Top 10 list from Simon Booth

1.  DRAGON INN (1992) - The pinnacle of the 90's wuxia boom, for me.  Great cast, stunning locations and cinematography, the uniquely graceful action choreography of Ching Siu Tung at his best and Tsui Hark's knack for mixing drama, comedy, romance and action so effectively.  A perfect showcase of Hong Kong Cinema's strengths.

2.  ONCE UPON A TIME IN CHINA (1991) - Tsui Hark's most accomplished work.   Politics, romance, comedy and groundbreaking action choreography all rolled into a gorgeously made production.  Jet Li has never been better than when he plays Wong Fei Hung.  OUATIC 2 is perhaps even better than the original, but the original rates higher for being the first.

2b.  A CHINESE GHOST STORY (1987) - Tsui hark had a habit of redefining and   reinventing any genre he touched, and raising the bar.  His collaboration with Ching Siu-Tung in 1987 produced a wonderful movie with a unique visual style and almost unbounded energy.  Again, Tsui Hark mixes up genres like a master chef and Ching Siu-Tung provides the style and grace.  Who could fail to fall in love with Joey Wong in this role?

3.  POLICE STORY (1986) - Jackie Chan has given more of himself to the movie world than any other performer I can think of.  His physical agility is incredible - he can simply do things that no human ought to be able to do.  As a choreographer and director his drive to produce the highest possible quality of work is unparalleled.  His influence, along with that of big brother Sammo Hung, redefined Hong Kong action cinema, and produced many of its finest moments.  POLICE STORY is his best work, to me, though there are many other fine moments (THE YOUNG MASTER, PROJECT A II, POLICE STORY 3, DRUNKEN MASTER II etc)

4. THE BLADE - Tsui Hark re-invents the martial arts movie yet again, in this dark and brutal masterpiece that many say was his response to Wong Kar-Wai's ASHES OF TIME.

5.  A TOUCH OF ZEN (1969) - King Hu made tragically few movies during his life, but works such as A TOUCH OF ZEN are a tremendous legacy.  A visionary director that set a standard for wu xia movies that nobody could touch for many years to come.  A TOUCH OF ZEN has beautiful visuals, a subtle and complex plot that builds in carefully woven layers and an approach to shooting and staging action that was way ahead of its time.

6.  ENCOUNTERS OF THE SPOOKY KIND (1981) - From 1977 to 1983 Sammo Hung redefined and revitalised martial arts cinema with a string of classics, introducing most of the filming and editing techniques that everybody would use during the 80's.  His fight choreography was rivalled only by Jackie Chan for its technical intricacy, imagination and bone-crunching brutality. Without a doubt one of the most important figures the industry has ever known.  Whilst THE VICTIM (1980) is probably my favourite Sammo movie from the period, EOTSK is for me the most dazzlingly fresh and creative.

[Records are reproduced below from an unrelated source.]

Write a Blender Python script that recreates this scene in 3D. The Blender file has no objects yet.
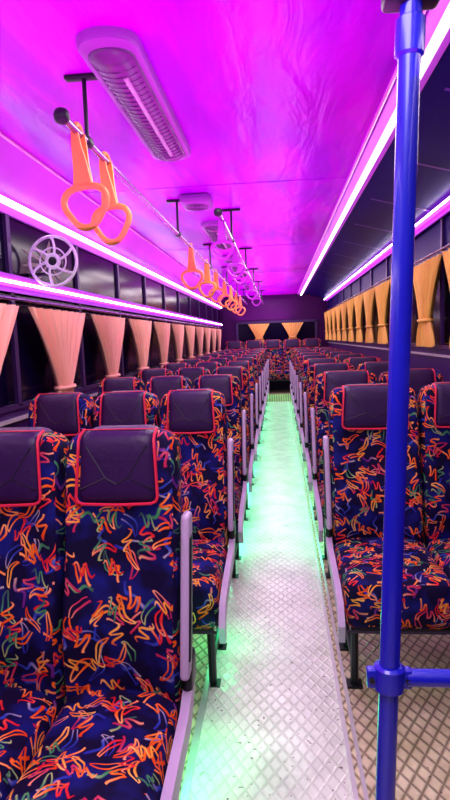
import bpy, bmesh, math, random
from mathutils import Matrix, Vector
random.seed(4)
scene = bpy.context.scene
try:
    scene.view_settings.view_transform = 'Standard'
    scene.view_settings.look = 'None'
except Exception: pass

# ------------------------------------------------------------------ constants
H = 1.40
ZC = 2.35            # ceiling
XL, XR = -1.35, 1.12  # side walls
Y0, Y1 = -1.2, 13.5
CLX, CRX = -1.22, 0.55  # ceiling edges
ZLU, ZLL = 2.10, 1.71
ZRL = 2.20

# ------------------------------------------------------------------ node helpers
def new_mat(name):
    m = bpy.data.materials.new(name); m.use_nodes = True
    nt = m.node_tree; b = nt.nodes['Principled BSDF']
    return m, nt, b
def simple(name, col, rough=0.5, metal=0.0, noise=0.0, nscale=8.0, bump=0.0, bscale=60.0, spec=None, trans=None, emit=None, estr=0, coat=0):
    m, nt, b = new_mat(name)
    b.inputs['Base Color'].default_value = (*col, 1)
    b.inputs['Roughness'].default_value = rough
    b.inputs['Metallic'].default_value = metal
    if spec is not None: b.inputs['Specular IOR Level'].default_value = spec
    if coat: b.inputs['Coat Weight'].default_value = coat; b.inputs['Coat Roughness'].default_value = 0.1
    if emit:
        b.inputs['Emission Color'].default_value = (*emit, 1); b.inputs['Emission Strength'].default_value = estr
    tc = nt.nodes.new('ShaderNodeTexCoord')
    if noise > 0:
        n = nt.nodes.new('ShaderNodeTexNoise'); n.inputs['Scale'].default_value = nscale; n.inputs['Detail'].default_value = 5
        nt.links.new(tc.outputs['Object'], n.inputs['Vector'])
        mx = nt.nodes.new('ShaderNodeMix'); mx.data_type = 'RGBA'
        mx.inputs[6].default_value = (*[c*(1-noise) for c in col], 1)
        mx.inputs[7].default_value = (*[min(1, c*(1+noise)) for c in col], 1)
        nt.links.new(n.outputs['Fac'], mx.inputs[0]); nt.links.new(mx.outputs[2], b.inputs['Base Color'])
    if bump > 0:
        n = nt.nodes.new('ShaderNodeTexNoise'); n.inputs['Scale'].default_value = bscale; n.inputs['Detail'].default_value = 4
        nt.links.new(tc.outputs['Object'], n.inputs['Vector'])
        bp = nt.nodes.new('ShaderNodeBump'); bp.inputs['Strength'].default_value = bump; bp.inputs['Distance'].default_value = 0.01
        nt.links.new(n.outputs['Fac'], bp.inputs['Height']); nt.links.new(bp.outputs['Normal'], b.inputs['Normal'])
    return m
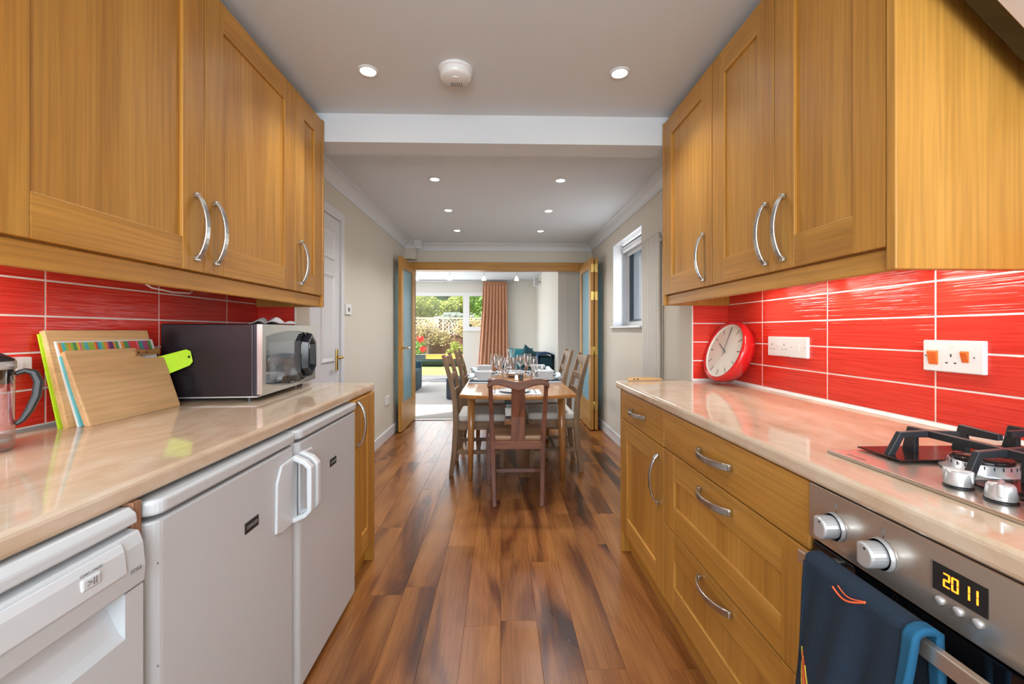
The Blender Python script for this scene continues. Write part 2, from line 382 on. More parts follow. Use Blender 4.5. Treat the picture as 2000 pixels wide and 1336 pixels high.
# coving
def cove(name, wallaxis, pos, sgn, a, b, parent=None):
    r = .088; pts = [(0, 0), (0, -r), (.012 * sgn, -r)]
    for i in range(1, 7):
        t = R(90) * i / 6; pts.append(((.012 + (r - .012) * (1 - math.cos(t))) * sgn, -r + .012 + (r - .024) * math.sin(t)))
    pts.append((r * sgn, -.012)); pts.append((r * sgn, 0))
    poly = [(pos + u, ZC + v) for u, v in pts]
    m = MB().prism(poly, wallaxis, a, b)
    return struct(name, m, COVE, None)
cove('trim_1', 'y', DL, 1, YN1, YD0)['label'] = 'white coving along the dining wall with white door'
cove('trim_2', 'y', DR, -1, YN1, YD0)['label'] = 'white coving along the dining wall with window'
cove('trim_3', 'x', YD0, -1, -1.10, DR)['label'] = 'white coving above the folding doors'
cove('trim_4', 'x', 5.60, -1, DL, -1.10 + .08)['label'] = 'white coving round the boxed-in corner'
cove('trim_5', 'y', -1.10, 1, 5.60 - .08, YD0)['label'] = 'white coving on the side of the boxed-in corner'
# skirting boards
def skirt(name, a, lab):
    struct(name, B(*a), GLOSSW, lab, bevel=.005)
skirt('baseboard_left', (DL, DL + .018, 3.44, YD0, 0, .105), 'white skirting board on the dining wall with white door')
skirt('baseboard_right', (DR - .018, DR, YN1, YD0, 0, .105), 'white skirting board on the dining wall below window')

# wall tiles, one object each
TW, THH, TJ = .4015, .1005, .0050
def tiles(parent, face, sgn, ys, z0, rows, ztop):
    cache = {}
    ys = list(ys)
    for a, b in zip(ys[:-1], ys[1:]):
        for k in range(rows):
            za = z0 + k * THH; zb = min(za + THH, ztop)
            if zb - za < .02: continue
            o = obj('tile', B(face, face + sgn * .008, a + TJ / 2, b - TJ / 2, za + TJ / 2, zb - TJ / 2), TILE, parent, bevel=.0012, seg=2)
struct('trim_6', B(XL, XL + .0098, .2, YN0, .911, 1.42), GROUT, None, wk_l)
struct('trim_7', B(XR - .0098, XR, .2, YN0, .911, 1.42), GROUT, None, wk_r)
struct('trim_8', B(XL, -1.086, YN0 - .0088, YN0, .911, 1.42), GROUT, None, nib_l)
struct('trim_9', B(1.038, XR, YN0 - .0088, YN0, .911, 1.42), GROUT, None, nib_r)
tiles(wk_l, XL + .003, 1, [.438, .84, 1.243, 1.645, 2.045, YN0 - .006], .9205, 5, 1.42)
tiles(wk_r, XR - .003, -1, [.385, .787, 1.188, 1.592, 1.995, YN0 - .006], .9205, 5, 1.42)
def nib_tiles(parent, xa, xb):
    for k in range(5):
        za = .9205 + k * THH; zb = min(za + THH, 1.42)
        if zb - za > .02: obj('tile', B(xa, xb, YN0 - .010, YN0 - .002, za + TJ / 2, zb - TJ / 2), TILE, parent, bevel=.0012)
nib_tiles(nib_l, XL + .010, -1.088); nib_tiles(nib_r, 1.040, XR - .010)
# corner trims and silicone bead
struct('trim_10', B(1.0355, 1.0405, YN0 - .011, YN0, .911, 1.42), GROUT, None, nib_r)
struct('trim_11', B(-1.089, -1.084, YN0 - .011, YN0, .911, 1.42), GROUT, None, nib_l)
struct('trim_12', MB().prism([(XR - .008, .9105), (XR - .020, .9105), (XR - .008, .9225)], 'y', .2, YN0), GROUT, None, wk_r)
struct('trim_13', MB().prism([(XL + .008, .9105), (XL + .018, .9105), (XL + .008, .9205)], 'y', .2, YN0), plain('grey_sealant', (.28, .27, .27), .4), None, wk_l)
struct('trim_14', MB().prism([(YN0 - .008, .9105), (YN0 - .020, .9105), (YN0 - .008, .9225)], 'x', 1.036, XR), GROUT, None, nib_r)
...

7.  ROYAL WARRIORS (1986) - Around about 1985-86 there was a swing in favour from period martial arts to modern day martial arts.  Part of this move came from the advent of the "Girls With Guns" genre, introduced by Yuen Kwai in 1985.  ROYAL WARRIORS is a pseudo-sequel, again featuring Michelle Yeoh as an ultra-tough female cop.   It really is text-book action movie making, with a strong plot and some of the most intense action scenes you will ever see.  Michelle Yeoh's performance is unforgettable.

8.  THE HEROIC TRIO (1993) - Michelle Yeoh, Anita Mui and Maggie Cheung are the girls with guns and other more fanciful weaponry in this modern day fantasy from Johnnie To & Ching Siu-Tung.  The women are beautiful, the art direction and cinematography unsurpassed and the action as stylish as it comes.

9.  SHAOLIN SOCCER (2001) - Stephen Chiau is another visionary artist, and a comic genius.  Even though I'm told I miss half the humour by not understanding Cantonese, his films are still the funniest movies I know of - yet they also (mostly) have a depth and heart that are greater than most. SHAOLIN SOCCER is certainly not his funniest movie, but I think it's his broadest and most accomplished.  It's embarrassing how poorly it has been handled by Miramax in the US, effectively killing a sure-fire blockbuster hit and ruining Stephen Chiau's chances of becoming a household name in the US (not that he cares, hopefully).

10. THE MISSION (1999) - A quiet little film made in 1999 by the creative duo of Johnnie To and Wai Ka-Fai that is one of the most subtle and understated movies HK has produced (not, admittedly, qualities Hong Kong Cinema is noted for).  Absolutely trimmed down to the bone, and incredibly tight, made classic by fantastic performances from some of the best non-Idol actors in the industry.